*** Data excerpt

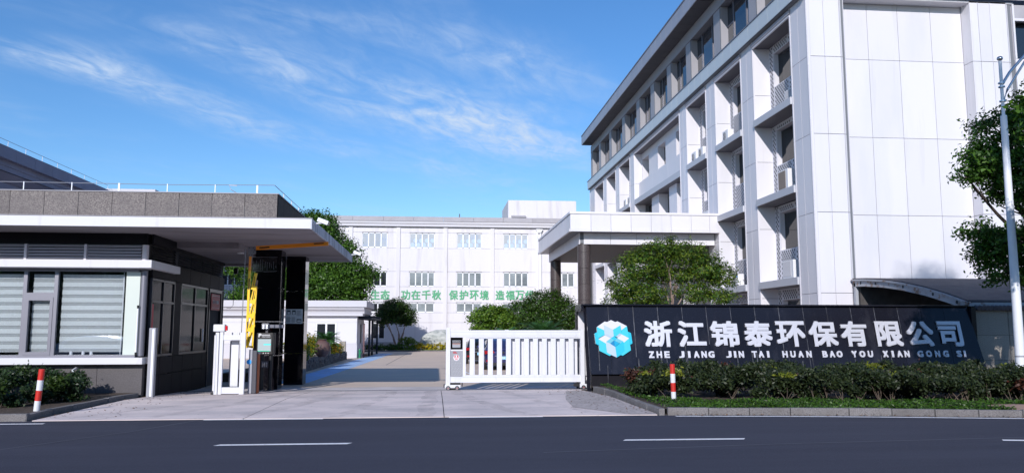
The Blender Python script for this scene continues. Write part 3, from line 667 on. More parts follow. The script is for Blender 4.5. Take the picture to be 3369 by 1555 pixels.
m_.build('arm_slot', 'yellow_black', arm)
m_ = MB(); m_.box(-.22, .02, -.07, -.05, 4.12, 4.34); m_.box(-.19, -.08, -.07, -.05, 4.04, 4.14); jt = m_.build('hinge_plate', 'frame_grey', bar_r, .008)
m_ = MB()
for x, z in ((-.17, 4.3), (-.05, 4.3), (-.05, 4.17), (-.17, 4.08), (-.1, 4.08), (-.01, 4.24)): m_.tube([(x, -.085, z), (x, -.07, z)], .014, 6)
m_.build('bolt', 'black_plastic', jt)
m_ = MB(); m_.prism([(-.0, 4.24), (-.0, 4.36), (2.19, 4.52), (2.19, 4.40)], 'y', -.06, .0); fa = m_.build('folded_arm', 'boom_orange', bar_r, .004)
m_ = MB(); m_.prism([(.12, 4.285), (.12, 4.325), (.42, 4.347), (.42, 4.307)], 'y', -.066, -.061); m_.prism([(1.75, 4.43), (1.75, 4.465), (2.05, 4.487), (2.05, 4.452)], 'y', -.066, -.061); m_.build('arm_slot', 'yellow_black', fa)
# folded lattice: leaning yellow bars with black slots
A0 = Vector((-.12, 1.30)); A1 = Vector((.09, 3.05)); B0 = Vector((.03, 1.30)); B1 = Vector((.09, 3.1))
def lat(p, q, wdt, y, nm, m_n, par):
    p = Vector(p); q = Vector(q); d = (q - p).normalized(); n_ = Vector((-d.y, d.x)) * wdt / 2
    return MB().prism([tuple(p - n_), tuple(p + n_), tuple(q + n_), tuple(q - n_)], 'y', y - .03, y).build(nm, m_n, par)
lt = []
for k in range(5):
    z0 = 1.30 + k * .42
    lt.append(lat((-.135 + k * .025, z0 + .05), (.055 - (4 - k) * .004, z0 + .05 + .62 - k * .03), .088, -.06 - k * .004, 'lattice_bar', 'yellow', bar_r))
    lat((-.10 + k * .025, z0 + .17), (.0 + k * .006, z0 + .45), .010, -.096 - k * .004, 'lattice_slot', 'yellow_black', lt[-1])
lat((.02, 1.28), (.075, 3.12), .045, -.05, 'lattice_edge', 'yellow', bar_r); lat((-.13, 1.33), (.05, 1.30), .06, -.05, 'lattice_foot', 'yellow', bar_r)
lat((.065, 3.1), (.09, 3.32), .05, -.05, 'lattice_tip', 'bark_pale', bar_r)
m_ = MB(); m_.tube([(-.34, 0, .2), (-.33, 0, 2), (-.30, 0, 4.33)], .014, 6); m_.build('cable_conduit', 'wire', bar_r)

# ---- plate reader kiosk with display
kk = empty('plate_reader', 'black entry kiosk with lit screen and camera with four white lamps', 'kiosk', (-5.06, 25.0, -.15))
m_ = MB(); m_.tube([(-.10, 0, 0), (-.10, 0, 1.1)], .065, 14); m_.tube([(.14, .06, 0), (.14, .06, 1.1)], .06, 14); m_.build('post', 'black_plastic', kk)
m_ = MB(); m_.lathe([(.14, 0), (.13, .04), (.07, .06)], -.10, 0, 14); m_.lathe([(.13, 0), (.12, .04), (.06, .06)], .14, .06, 14); m_.build('base', 'dark_metal', kk)
m_ = MB(); m_.box(-.27, .27, -.08, .08, 1.08, 1.74); hd = m_.build('display_case', 'black_plastic', kk, .03)
m_ = MB(); m_.box(-.22, .16, -.086, -.081, 1.19, 1.55); scn = m_.build('screen', 'lcd', hd)
m_ = MB(); m_.box(-.05, .16, -.089, -.087, 1.375, 1.405); m_.build('screen_bar', 'lcd_cyan', scn)
m_ = MB(); m_.box(-.22, .13, -.089, -.087, 1.19, 1.205); m_.build('screen_bar', 'lcd_green', scn)
text('lettering', 'P', -.165, -.083, 1.66, .075, .10, .004, 'sign_white', hd, .1)
text('lettering', 'PARKING', .02, -.083, 1.675, .23, .025, .004, 'sign_white', hd) if False else None
m_ = MB()
for k in range(7):
    x = -.11 + k * .037; m_.prism([(x, 1.605), (x + .012, 1.605), (x + .026, 1.622), (x + .012, 1.64), (x, 1.64), (x + .013, 1.622)], 'y', -.086, -.082)
m_.box(-.115, .13, -.086, -.082, 1.665, 1.682); m_.build('arrow_mark', 'sign_white', hd)
m_ = MB()
for x in (-.17, -.05, .02, .09): m_.tube([(x, -.083, 1.135), (x, -.089, 1.135)], .018, 8)
m_.build('icon', 'joint_white', hd)
m_ = MB(); m_.box(-.11, .10, -.09, -.06, .70, .90); kp = m_.build('keypad', 'dark_metal', kk, .006)
m_ = MB()
for i in range(3):
    for j in range(3): m_.box(-.07 + i * .055, -.04 + i * .055, -.095, -.091, .73 + j * .05, .76 + j * .05)
m_.build('key', 'steel', kp)
m_ = MB(); m_.box(-.02, .04, -.02, .04, 1.74, 1.85); m_.build('camera_bracket', 'dark_metal', kk)
m_ = MB(); m_.box(-.13, .09, -.12, .0, 1.84, 2.02); ch = m_.build('camera_head', 'grey_paint', kk, .03)
m_ = MB(); m_.prism([(-.02, -.06), (-.02, .06), (.50, .12), (.50, .02)], 'z', 1.88, 1.98); m_.build('camera_body', 'frame_grey', kk, .01)
m_ = MB(); m_.box(-.115, .075, -.128, -.121, 1.85, 1.985); m_.build('lamp_plate', 'black_plastic', ch)
m_ = MB()
for x in (-.065, .03):
    for z in (1.885, 1.95): m_.tube([(x, -.128, z), (x, -.134, z)], .026, 10)
m_.build('led_lamp', 'led', ch)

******

Repeat, exactly and in full, each line from the start of the data to the line that contains "m_.build('cable_conduit', 'wire', bar_r)". Pictures do not go in.

The Blender Python script for this scene continues. Write part 3, from line 667 on. More parts follow. The script is for Blender 4.5. Take the picture to be 3369 by 1555 pixels.
m_.build('arm_slot', 'yellow_black', arm)
m_ = MB(); m_.box(-.22, .02, -.07, -.05, 4.12, 4.34); m_.box(-.19, -.08, -.07, -.05, 4.04, 4.14); jt = m_.build('hinge_plate', 'frame_grey', bar_r, .008)
m_ = MB()
for x, z in ((-.17, 4.3), (-.05, 4.3), (-.05, 4.17), (-.17, 4.08), (-.1, 4.08), (-.01, 4.24)): m_.tube([(x, -.085, z), (x, -.07, z)], .014, 6)
m_.build('bolt', 'black_plastic', jt)
m_ = MB(); m_.prism([(-.0, 4.24), (-.0, 4.36), (2.19, 4.52), (2.19, 4.40)], 'y', -.06, .0); fa = m_.build('folded_arm', 'boom_orange', bar_r, .004)
m_ = MB(); m_.prism([(.12, 4.285), (.12, 4.325), (.42, 4.347), (.42, 4.307)], 'y', -.066, -.061); m_.prism([(1.75, 4.43), (1.75, 4.465), (2.05, 4.487), (2.05, 4.452)], 'y', -.066, -.061); m_.build('arm_slot', 'yellow_black', fa)
# folded lattice: leaning yellow bars with black slots
A0 = Vector((-.12, 1.30)); A1 = Vector((.09, 3.05)); B0 = Vector((.03, 1.30)); B1 = Vector((.09, 3.1))
def lat(p, q, wdt, y, nm, m_n, par):
    p = Vector(p); q = Vector(q); d = (q - p).normalized(); n_ = Vector((-d.y, d.x)) * wdt / 2
    return MB().prism([tuple(p - n_), tuple(p + n_), tuple(q + n_), tuple(q - n_)], 'y', y - .03, y).build(nm, m_n, par)
lt = []
for k in range(5):
    z0 = 1.30 + k * .42
    lt.append(lat((-.135 + k * .025, z0 + .05), (.055 - (4 - k) * .004, z0 + .05 + .62 - k * .03), .088, -.06 - k * .004, 'lattice_bar', 'yellow', bar_r))
    lat((-.10 + k * .025, z0 + .17), (.0 + k * .006, z0 + .45), .010, -.096 - k * .004, 'lattice_slot', 'yellow_black', lt[-1])
lat((.02, 1.28), (.075, 3.12), .045, -.05, 'lattice_edge', 'yellow', bar_r); lat((-.13, 1.33), (.05, 1.30), .06, -.05, 'lattice_foot', 'yellow', bar_r)
lat((.065, 3.1), (.09, 3.32), .05, -.05, 'lattice_tip', 'bark_pale', bar_r)
m_ = MB(); m_.tube([(-.34, 0, .2), (-.33, 0, 2), (-.30, 0, 4.33)], .014, 6); m_.build('cable_conduit', 'wire', bar_r)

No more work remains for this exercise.